→ Given problem
Could you write out the opening lines of the data, word for word, stopping after the line that contains "s11.line('##', .3, .8, .9, .5, .5, wt=.2)"?
○ ○ ○ ○
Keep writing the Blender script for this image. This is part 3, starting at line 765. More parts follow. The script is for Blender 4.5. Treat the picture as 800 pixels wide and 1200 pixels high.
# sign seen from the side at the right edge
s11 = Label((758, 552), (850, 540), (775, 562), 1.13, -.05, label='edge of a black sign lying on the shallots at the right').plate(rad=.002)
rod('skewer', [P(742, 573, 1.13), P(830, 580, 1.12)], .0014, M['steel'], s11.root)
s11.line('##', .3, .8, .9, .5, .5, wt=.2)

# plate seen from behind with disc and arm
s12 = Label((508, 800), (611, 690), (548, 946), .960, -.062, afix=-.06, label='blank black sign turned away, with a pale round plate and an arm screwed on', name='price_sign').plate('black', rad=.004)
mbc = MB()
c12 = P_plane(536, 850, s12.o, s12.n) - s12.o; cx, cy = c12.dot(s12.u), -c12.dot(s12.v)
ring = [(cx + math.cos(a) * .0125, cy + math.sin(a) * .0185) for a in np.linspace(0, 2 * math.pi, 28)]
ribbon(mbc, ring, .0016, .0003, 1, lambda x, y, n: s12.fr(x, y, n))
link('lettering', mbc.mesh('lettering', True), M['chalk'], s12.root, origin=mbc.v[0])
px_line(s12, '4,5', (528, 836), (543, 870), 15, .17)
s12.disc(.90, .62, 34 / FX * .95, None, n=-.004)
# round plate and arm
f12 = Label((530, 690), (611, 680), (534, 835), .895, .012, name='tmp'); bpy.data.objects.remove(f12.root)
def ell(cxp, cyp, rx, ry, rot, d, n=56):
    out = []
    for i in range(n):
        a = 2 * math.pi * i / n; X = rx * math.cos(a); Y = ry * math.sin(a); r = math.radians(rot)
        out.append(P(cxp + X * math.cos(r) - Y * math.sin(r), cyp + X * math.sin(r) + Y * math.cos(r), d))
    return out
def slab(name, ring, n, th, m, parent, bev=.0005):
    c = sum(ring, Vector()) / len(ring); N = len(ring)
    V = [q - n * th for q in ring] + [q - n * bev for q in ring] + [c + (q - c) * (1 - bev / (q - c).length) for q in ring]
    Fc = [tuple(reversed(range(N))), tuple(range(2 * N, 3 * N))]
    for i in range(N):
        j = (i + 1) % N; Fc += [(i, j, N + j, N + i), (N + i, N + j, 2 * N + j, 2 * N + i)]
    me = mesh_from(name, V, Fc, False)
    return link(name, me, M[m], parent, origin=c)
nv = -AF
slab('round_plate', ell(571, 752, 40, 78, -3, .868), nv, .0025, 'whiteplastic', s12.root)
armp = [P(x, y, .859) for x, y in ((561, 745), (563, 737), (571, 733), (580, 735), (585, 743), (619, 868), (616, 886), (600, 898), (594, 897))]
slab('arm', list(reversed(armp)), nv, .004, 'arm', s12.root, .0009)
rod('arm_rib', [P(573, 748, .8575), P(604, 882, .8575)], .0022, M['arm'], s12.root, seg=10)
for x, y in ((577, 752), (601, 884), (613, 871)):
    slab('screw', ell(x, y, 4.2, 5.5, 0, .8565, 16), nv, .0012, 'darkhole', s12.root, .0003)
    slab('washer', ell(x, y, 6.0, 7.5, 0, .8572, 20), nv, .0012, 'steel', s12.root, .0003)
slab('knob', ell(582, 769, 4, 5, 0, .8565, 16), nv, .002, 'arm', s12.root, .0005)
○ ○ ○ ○
→ Written answer
Keep writing the Blender script for this image. This is part 3, starting at line 765. More parts follow. The script is for Blender 4.5. Treat the picture as 800 pixels wide and 1200 pixels high.
# sign seen from the side at the right edge
s11 = Label((758, 552), (850, 540), (775, 562), 1.13, -.05, label='edge of a black sign lying on the shallots at the right').plate(rad=.002)
rod('skewer', [P(742, 573, 1.13), P(830, 580, 1.12)], .0014, M['steel'], s11.root)
s11.line('##', .3, .8, .9, .5, .5, wt=.2)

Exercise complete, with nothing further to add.